Sunday 29 January 2017

British Invasion

A colleague of mine gave me this interesting little book. When he read my Waterloo book he revealed that he’d done a documentary in 2011 on the recovery of the bones of a British soldier in the Dutch dunes near Groote Keeten.


The soldier had died on the 27th of August 1799, during the landing of a British invasion force on the Dutch coast. The intention was to raise the Dutch  against their French allies and for the previous sovereign, Stadtholder William V of Orange. When the French had conquered the Dutch Republic in 1795 they installed a satellite government of Dutch revolutionaries.

Although the British invasion force managed to gain the Dutch fleet base (and fleet) at Den Helder and the city of Alkmaar, they were unable to make more headway towards Amsterdam, even after being reinforced by a Russian expeditionary force. Neither had Orangist sympathisers made much of a showing. Late in the year, the British and Russians reembarked, leaving little trace.

The discovery of the remains of the British soldier lead to an archeological dig at the site. The book describes the research, based on the finds at the site linked to historical evidence.

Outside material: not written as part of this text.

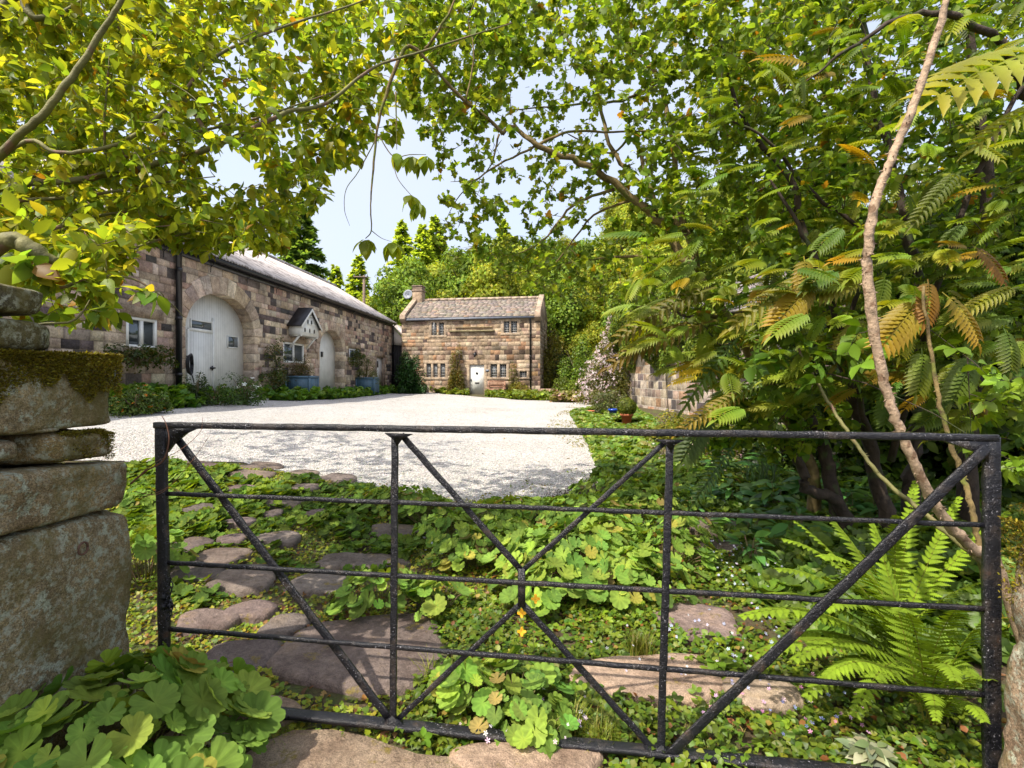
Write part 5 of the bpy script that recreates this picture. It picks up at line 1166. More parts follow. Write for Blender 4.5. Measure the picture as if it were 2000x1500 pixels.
for k, (px_, py_, rx, H, leaf, lb) in enumerate([
    (1120, 1130, .62, .30, .052, "broad lady's mantle mound behind the gate centre"), (1230, 1165, .42, .24, .055, "lady's mantle clump with large flat leaves beside the right vertical bar"),
    (985, 1090, .40, .24, .045, "lady's mantle mound left of the gate centre"), (1130, 1040, .70, .26, .045, "lady's mantle drift bordering the gravel behind the gate centre"),
    (1010, 1030, .60, .22, .042, "lady's mantle drift at the tip of the gravel"), (1260, 1000, .60, .20, .042, "lady's mantle drift right of the gravel tip"),
    (790, 1000, .45, .20, .042, "lady's mantle mound left of the gravel tip"), (700, 990, .26, .13, .038, "low lady's mantle patch on the path edge left of the mound"), (840, 1025, .35, .20, .044, "small lady's mantle mound at the right end of the path"),
    (740, 1190, .27, .19, .055, "lady's mantle clump between two paving stones, across the left vertical bar"), (850, 1195, .22, .17, .062, "lady's mantle with two large flat leaves right of the left vertical bar"),
    (1000, 1385, .24, .16, .050, "lady's mantle clump low behind the gate bottom rail"),
    (905, 1375, .17, .15, .050, "smaller lady's mantle left of the clump behind the bottom rail"), (1050, 1440, .16, .10, .042, "lady's mantle sprouting at the bottom rail of the gate"),
    (1300, 1110, .40, .22, .048, "lady's mantle clump right of the right vertical bar"), (1360, 960, .65, .20, .045, "lady's mantle drift below the dark broad-leaved plants"),
    (1200, 975, .5, .2, .042, "lady's mantle drift beside the little white stones"), (375, 945, .30, .11, .038, "lady's mantle patch behind the left diagonal bar near the gravel"), (285, 990, .28, .14, .042, "lady's mantle patch behind the gate stile by the pillar"),
    (925, 1105, .34, .22, .046, "lady's mantle mound just behind the upper left diagonal of the gate centre"), (1175, 1085, .42, .27, .048, "lady's mantle mound right of the gate centre, behind the broad one"),
    (1065, 1175, .30, .22, .055, "large-leaved lady's mantle at the front of the broad mound"), (880, 1060, .30, .18, .042, "lady's mantle mound at the right edge of the path below the gravel tip"), (1330, 1060, .34, .2, .045, "lady's mantle clump near the dark broad-leaved plants"),
    (285, 1130, .28, .28, .055, "lady's mantle growing between pillar and gate stile")]):
    x, y = gp(px_, py_); mantle((x, y), rx, H, leaf, lb, 10+k, 2.5, ell=(1, .75) if rx > .3 else (1, 1))

# ================================================================== GATE
def gy(px): a = (px-1000)/1000; return 1.9139/(1+.1409*a)
def gt(px, py, d=0): return at(px, py, gy(px))+Vector((.14, -.99, 0))*-d       # d: behind the gate plane
GUP = (0, 0, 1); GN = Vector((.139, .99, 0)).normalized()
gate = empty('iron_gate', tuple(gt(1100, 1470)), 'black wrought-iron field gate with rails and diagonal braces across the foreground', 'gate')
def lumpy(pts, w_, h_, name, sub=.05, amp=.0012, seed=0, bev=.002, up=None):
    """old painted bar: rectangular section, slightly uneven along its length"""
    r = random.Random(seed); mb = MB(); P = []
    for a, b in zip(pts[:-1], pts[1:]):
        n = max(1, int((b-a).length/sub)); P += [a.lerp(b, i/n) for i in range(n)]
    P.append(pts[-1]); k = len(P); t = (P[-1]-P[0]).normalized(); u = up or GN; s_ = t.cross(u).normalized(); vs = []
    sec = [(-1, -1), (-.6, -1.0), (.6, -1.0), (1, -1), (1, 1), (.6, 1.0), (-.6, 1.0), (-1, 1)]
    sec = [(-1, -.75), (-.75, -1), (.75, -1), (1, -.75), (1, .75), (.75, 1), (-.75, 1), (-1, .75)]
    for i, p in enumerate(P):
        j = Vector((r.uniform(-1, 1), r.uniform(-1, 1), r.uniform(-1, 1)))*amp; q = 1+r.uniform(-.05, .07)
        for x, y in sec: vs.append(p+j+s_*x*w_/2*q+u*y*h_/2*q)
    n = 8; fs = [(i*n+m_, i*n+(m_+1) % n, (i+1)*n+(m_+1) % n, (i+1)*n+m_) for i in range(k-1) for m_ in range(n)]+[tuple(range(n))[::-1], tuple((k-1)*n+m_ for m_ in range(n))]
    mb.add(vs, fs); return mb.build(name, M['gate'], gate)
lumpy([gt(315, 826), gt(323, 1385)], .046, .022, 'stile', seed=1)
lumpy([gt(1936, 852), gt(1936, 1525)], .046, .024, 'stile', seed=2)
lumpy([gt(304, 830), gt(1946, 855)], .024, .026, 'top_rail', seed=3)
lumpy([gt(325, 964), gt(1935, 1026)], .0155, .0155, 'rail', seed=4)
lumpy([gt(325, 1099), gt(1935, 1190)], .0155, .0155, 'rail', seed=5)
lumpy([gt(325, 1228), gt(1935, 1358)], .0155, .0155, 'rail', seed=6)
lumpy([gt(318, 1369), gt(1945, 1536)], .020, .05, 'bottom_rail', seed=7)
lumpy([gt(772, 846, -.004), gt(768, 1415, -.004)], .026, .012, 'upright', seed=8); lumpy([gt(1308, 862, -.004), gt(1289, 1478, -.004)], .026, .012, 'upright', seed=9)
lumpy([gt(338, 852, .016), gt(762, 1412, .016)], .030, .012, 'brace', seed=10); lumpy([gt(1916, 874, -.016), gt(1296, 1474, -.016)], .032, .012, 'brace', seed=11)
lumpy([gt(784, 850, .014), gt(1020, 1118, .014)], .022, .010, 'brace', seed=12); lumpy([gt(1303, 864, .014), gt(1021, 1118, .014)], .017, .012, 'brace', seed=13)
lumpy([gt(1020, 1112, .010), gt(1020, 1186, .010)], .026, .016, 'brace_joint', seed=14)
lumpy([gt(1020, 1180, .014), gt(768, 1418, .014)], .019, .012, 'brace', seed=15); lumpy([gt(1020, 1180, .014), gt(1287, 1478, .014)], .022, .012, 'brace', seed=16)
def plate(px, name):
    mb = MB(); P = [gt(x, y, .012) for x, y in px]+[gt(x, y, -.012) for x, y in px]; n = len(px)
    mb.add(P, [tuple(range(n)), tuple(range(n, 2*n))[::-1]]+[(i, n+i, n+(i+1) % n, (i+1) % n) for i in range(n)]); mb.build(name, M['gate'], gate)
plate([(326, 834), (388, 836), (366, 846), (340, 868), (328, 884)], 'corner_bracket'); plate([(1924, 862), (1840, 860), (1868, 870), (1908, 884), (1924, 905)], 'corner_bracket')
plate([(1282, 858), (1334, 859), (1316, 868), (1308, 884), (1298, 868)], 'joint_plate'); plate([(752, 846), (806, 848), (786, 857), (776, 872), (768, 857)], 'joint_plate')
plate([(735, 1420), (805, 1424), (776, 1404), (766, 1394), (758, 1404)], 'joint_plate'); plate([(1262, 1476), (1325, 1482), (1300, 1462), (1289, 1450), (1280, 1460)], 'joint_plate')
mb = MB()
for p in ((318, 1160), (318, 1178), (330, 1175)): mb.tube([gt(p[0]-6, p[1], .02), gt(p[0]+8, p[1]+4, -.02)], .012, 8)
mb.build('hinge_pin', M['gate'], gate)
q = MB()        # loop of chain at the stile
for i in range(9):
    c = gt(336+3*math.sin(i*1.3), 1130+i*9, -.02); ax = Vector((1, 0, 0)) if i % 2 else GN; ay = Vector((0, 0, 1)); q.tube([c+ax*.008*math.cos(t)+ay*.013*math.sin(t) for t in np.linspace(0, 6.283, 10)], .0028, 5)
tag(q.build('chain', M['gate']), 'short black chain hanging at the foot of the left gate stile', 'chain')

# ================================================================== STONE PILLAR AND POST
from mathutils import noise as mn
def rock(name, corner, parent, col, rnd_=.12, amp=.012, n=14, seed=0, mat='pillar', tag_=None):
    """weathered block: corner(u,v,w) maps the unit cube; edges worn round, surface uneven"""
    ids = {}; vs = []; fs = []
    def vid(i, j, k):
        key = (i, j, k)
        if key in ids: return ids[key]
        c = [2*x/n-1 for x in key]; m_ = max(abs(x) for x in c); e = 1/rnd_
        L = sum(abs(x)**e for x in c)**(1/e); p = [x/L*m_ for x in c]
        P = corner(*[(x+1)/2 for x in p]); ctr = corner(.5, .5, .5); d = (P-ctr).normalized()
        q = P*3.1+Vector((seed*7.3, seed*3.1, seed)); f = mn.fractal(q, .8, 2.1, 5)*amp*1.6 + mn.fractal(P*14+Vector((seed, 0, 0)), .9, 2, 3)*amp*.35
        ids[key] = len(vs); vs.append(P+d*f); return ids[key]
    for a in range(n):
        for b in range(n):
            for s_ in (0, n):
                for o3 in ((0, 1, 2), (1, 2, 0), (2, 0, 1)):
                    q = []
                    for (x, y) in ((a, b), (a+1, b), (a+1, b+1), (a, b+1)):
                        c = [0, 0, 0]; c[o3[0]] = s_; c[o3[1]] = x; c[o3[2]] = y; q.append(vid(*c))
                    fs.append(tuple(q) if s_ else tuple(q[::-1]))
    mb = MB(); mb.add(vs, fs, 0, col); o = mb.build(name, M[mat], parent, smooth=True); return o
pil = empty('stone_gate_pillar', (-1.85, 1.6, 0), 'mossy pillar of big stacked gritstone blocks at the left edge beside the gate', 'gate pillar')
fx = lambda Y: -1.55-.1*(2.1-Y)
def pblock(y0, y1, z0a, z1a, z0b, z1b, col, seed, **kw):     # z at the near end (y0) and far end (y1)
    def c(u, v, w_):
        Y = y0+(y1-y0)*v; X = fx(Y)-.62*(1-u); lo = z0a+(z0b-z0a)*v; hi = z1a+(z1b-z1a)*v; return Vector((X, Y, lo+(hi-lo)*w_))
    return rock('stone_block', c, pil, col, seed=seed, **kw)
GS = (.26, .21, .13)
pblock(.85, 2.12, -.1, .905, -.1, .862, (0.342, 0.268, 0.152), 1, rnd_=.05, n=34, amp=.017)
pblock(1.2, 2.10, .912, 1.125, .868, 1.055, (0.378, 0.288, 0.163), 2, rnd_=.08, n=28, amp=.018)
pblock(.7, 1.19, .915, 1.12, .915, 1.12, (0.335, 0.268, 0.158), 3, n=12)
pblock(1.70, 2.05, 1.10, 1.215, 1.07, 1.195, (0.280, 0.201, 0.097), 4, rnd_=.22, n=20, amp=.02)
pblock(1.52, 1.69, 1.125, 1.22, 1.118, 1.20, (0.280, 0.215, 0.133), 5, rnd_=.25, n=12); pblock(1.1, 1.51, 1.125, 1.22, 1.125, 1.22, (0.280, 0.215, 0.133), 6, rnd_=.2, n=12)
pblock(1.62, 1.85, 1.205, 1.235, 1.20, 1.225, (0.378, 0.309, 0.206), 7, rnd_=.3, n=10, amp=.006)
pblock(.9, 2.03, 1.235, 1.46, 1.205, 1.475, (0.363, 0.282, 0.158), 8, rnd_=.055, n=34, amp=.02)
pblock(1.0, 1.84, 1.47, 1.60, 1.48, 1.59, (0.112, 0.098, 0.060), 9, rnd_=.15, n=16); pblock(.9, 1.80, 1.605, 1.70, 1.60, 1.70, (0.118, 0.105, 0.067), 10, rnd_=.14, n=18)  # top two blocks: darker stone colour, the shade up here painted in
0 and pblock(1.35, 1.94, 1.895, 2.0, 1.885, 1.93, (0.209, 0.161, 0.108), 18, rnd_=.3, n=12)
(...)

There’s the estimates of length and age based on the skeleton, the analysis of the wood and metals of a musket, some cloth and buttons which all go some way to identifying it as the remains of a soldier of the Coldstream Guards.

A more precise identification was not possible, although based on letters and official records, the search could be narrowed down to a handful of individuals who had died on the 27th of August.


In 2012 the remains were returned to the Coldstream Guards for interment in Britain.